I am responding to a letter from B.L. Thompson (Forum, June 22), who in turn was responding to a letter I had written several seeks ago.
Mr. Thompson perpetuates a common rumor when he alleges that "millions" of Social Security tax dollars are paid to people "who have never paid a penny into the Social Security plan under the Supplemental Security Income (SSI) program."
Although it's true that the Social Security Administration does pay millions of dollars in SSI payments -- in fact, about $24 billion in 1993 -- not one penny of that money comes from Social Security's trust funds. Although SSA manages the program, SSI benefits are paid for through general tax revenues, not Social Security taxes.
Mr. Thompson also complains about drug addicts receiving SSI benefits. Substance addiction is considered a disability, so people with drug or alcohol addictions may qualify for benefits. At the same time, the public has a right to expect that substance abusers will do all they can to cooperate in curing themselves of their addictions and become self-supporting.
To this end, SSA has contracts with private vendors in 34 states to assist substance- abusers in finding treatment and to monitor their progress during treatment. We will have contracts in all 50 states by October 1994.
Mr. Thompson also is critical of the Social Security Disability Insurance program. Some of his criticism is justified. We acknowledge that it can take too long to process disability claims, especially if the claim is turned down and subsequently appealed. But we are putting new procedures into place that will dramatically improve this process.

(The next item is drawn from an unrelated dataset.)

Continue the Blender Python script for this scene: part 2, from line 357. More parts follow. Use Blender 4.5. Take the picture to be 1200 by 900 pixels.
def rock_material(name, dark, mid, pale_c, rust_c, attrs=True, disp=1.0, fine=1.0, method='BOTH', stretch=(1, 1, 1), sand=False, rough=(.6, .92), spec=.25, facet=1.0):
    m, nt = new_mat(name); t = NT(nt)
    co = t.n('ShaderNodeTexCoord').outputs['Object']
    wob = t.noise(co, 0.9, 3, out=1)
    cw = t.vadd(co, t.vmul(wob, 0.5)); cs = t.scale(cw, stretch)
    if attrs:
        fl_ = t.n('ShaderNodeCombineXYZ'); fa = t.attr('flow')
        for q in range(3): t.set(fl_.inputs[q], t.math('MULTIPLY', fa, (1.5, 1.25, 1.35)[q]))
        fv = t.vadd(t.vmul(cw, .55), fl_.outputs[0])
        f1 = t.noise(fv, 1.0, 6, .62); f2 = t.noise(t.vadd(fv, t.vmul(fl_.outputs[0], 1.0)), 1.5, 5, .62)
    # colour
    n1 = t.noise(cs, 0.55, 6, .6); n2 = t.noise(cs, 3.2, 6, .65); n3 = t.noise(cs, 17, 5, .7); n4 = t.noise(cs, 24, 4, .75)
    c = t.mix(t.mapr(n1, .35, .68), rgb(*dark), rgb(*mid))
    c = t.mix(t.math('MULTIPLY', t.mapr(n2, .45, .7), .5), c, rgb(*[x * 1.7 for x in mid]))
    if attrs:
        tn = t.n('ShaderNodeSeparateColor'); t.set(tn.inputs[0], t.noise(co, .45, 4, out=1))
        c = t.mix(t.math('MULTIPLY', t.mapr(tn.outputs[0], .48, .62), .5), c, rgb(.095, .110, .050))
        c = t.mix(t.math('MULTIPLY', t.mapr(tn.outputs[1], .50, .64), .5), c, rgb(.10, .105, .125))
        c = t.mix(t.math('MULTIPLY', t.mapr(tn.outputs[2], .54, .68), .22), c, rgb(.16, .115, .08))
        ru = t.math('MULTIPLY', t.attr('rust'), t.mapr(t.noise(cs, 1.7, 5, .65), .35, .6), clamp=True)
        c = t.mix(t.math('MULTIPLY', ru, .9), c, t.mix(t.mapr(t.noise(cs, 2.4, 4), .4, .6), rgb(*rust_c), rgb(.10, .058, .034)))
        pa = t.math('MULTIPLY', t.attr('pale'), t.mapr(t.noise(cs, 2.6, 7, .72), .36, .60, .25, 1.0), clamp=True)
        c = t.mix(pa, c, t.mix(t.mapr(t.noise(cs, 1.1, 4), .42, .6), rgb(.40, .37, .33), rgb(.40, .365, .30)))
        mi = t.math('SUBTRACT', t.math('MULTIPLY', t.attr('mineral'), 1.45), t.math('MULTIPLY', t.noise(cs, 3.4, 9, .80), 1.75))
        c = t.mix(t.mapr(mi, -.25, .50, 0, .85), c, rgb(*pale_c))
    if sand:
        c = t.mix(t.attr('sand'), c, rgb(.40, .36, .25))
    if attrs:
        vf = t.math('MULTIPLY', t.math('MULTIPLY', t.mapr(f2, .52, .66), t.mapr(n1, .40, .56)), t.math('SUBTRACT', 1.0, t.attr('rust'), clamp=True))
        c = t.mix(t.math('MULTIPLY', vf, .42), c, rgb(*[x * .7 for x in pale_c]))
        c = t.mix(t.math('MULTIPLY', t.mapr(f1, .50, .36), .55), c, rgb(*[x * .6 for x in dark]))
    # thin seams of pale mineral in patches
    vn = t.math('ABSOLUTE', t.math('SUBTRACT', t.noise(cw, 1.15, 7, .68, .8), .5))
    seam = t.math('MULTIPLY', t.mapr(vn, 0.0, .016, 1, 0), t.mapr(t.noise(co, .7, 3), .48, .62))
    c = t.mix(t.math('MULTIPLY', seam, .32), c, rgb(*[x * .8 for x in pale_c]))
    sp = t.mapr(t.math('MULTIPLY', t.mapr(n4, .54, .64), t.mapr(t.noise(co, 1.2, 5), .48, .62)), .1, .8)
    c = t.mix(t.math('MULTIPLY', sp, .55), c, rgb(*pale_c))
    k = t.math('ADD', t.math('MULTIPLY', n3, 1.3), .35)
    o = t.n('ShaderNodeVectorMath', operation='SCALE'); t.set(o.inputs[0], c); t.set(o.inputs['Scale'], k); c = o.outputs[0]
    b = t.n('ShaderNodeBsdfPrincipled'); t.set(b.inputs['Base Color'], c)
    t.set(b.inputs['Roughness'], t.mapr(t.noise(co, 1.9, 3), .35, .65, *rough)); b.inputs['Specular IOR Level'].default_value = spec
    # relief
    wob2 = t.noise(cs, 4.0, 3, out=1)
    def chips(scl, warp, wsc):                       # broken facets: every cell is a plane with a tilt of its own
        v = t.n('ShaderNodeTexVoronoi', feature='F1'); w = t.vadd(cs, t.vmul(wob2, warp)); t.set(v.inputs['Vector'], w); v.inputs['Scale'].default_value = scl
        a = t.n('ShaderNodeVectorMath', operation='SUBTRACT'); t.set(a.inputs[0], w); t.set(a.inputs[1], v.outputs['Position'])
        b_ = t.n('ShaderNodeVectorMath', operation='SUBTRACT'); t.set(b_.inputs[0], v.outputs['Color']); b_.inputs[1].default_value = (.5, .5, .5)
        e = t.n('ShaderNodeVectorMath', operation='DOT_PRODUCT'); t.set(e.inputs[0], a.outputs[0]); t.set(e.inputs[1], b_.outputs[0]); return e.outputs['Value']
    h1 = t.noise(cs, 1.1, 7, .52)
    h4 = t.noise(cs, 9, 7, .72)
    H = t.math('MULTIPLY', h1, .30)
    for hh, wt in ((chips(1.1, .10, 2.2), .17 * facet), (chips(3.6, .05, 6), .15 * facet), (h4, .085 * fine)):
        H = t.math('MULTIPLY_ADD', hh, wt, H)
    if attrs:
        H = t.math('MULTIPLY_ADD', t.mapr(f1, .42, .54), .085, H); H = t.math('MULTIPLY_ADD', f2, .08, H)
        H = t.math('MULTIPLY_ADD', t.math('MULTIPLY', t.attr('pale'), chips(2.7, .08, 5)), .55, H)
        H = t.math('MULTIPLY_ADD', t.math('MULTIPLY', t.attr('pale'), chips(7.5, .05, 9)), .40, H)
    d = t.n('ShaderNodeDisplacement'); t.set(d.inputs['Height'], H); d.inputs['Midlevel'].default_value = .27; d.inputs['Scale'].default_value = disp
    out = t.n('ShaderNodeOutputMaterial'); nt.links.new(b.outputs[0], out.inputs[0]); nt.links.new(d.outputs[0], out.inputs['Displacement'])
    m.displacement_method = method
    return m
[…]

Finally, Mr. Thompson is off-base when he labels the current disability program a "joke." We take very seriously our responsibility to carry out the will of the people as expressed in the laws passed by Congress.
More than five million people with disabilities and their families receive about $36 billion in Social Security disability benefits each year -- money they depend on for food, shelter, clothing and the other necessities of life. I don't think they see the program as a laughing matter.
Shirley S. Chater
Baltimore
The writer is the commissioner of Social Security.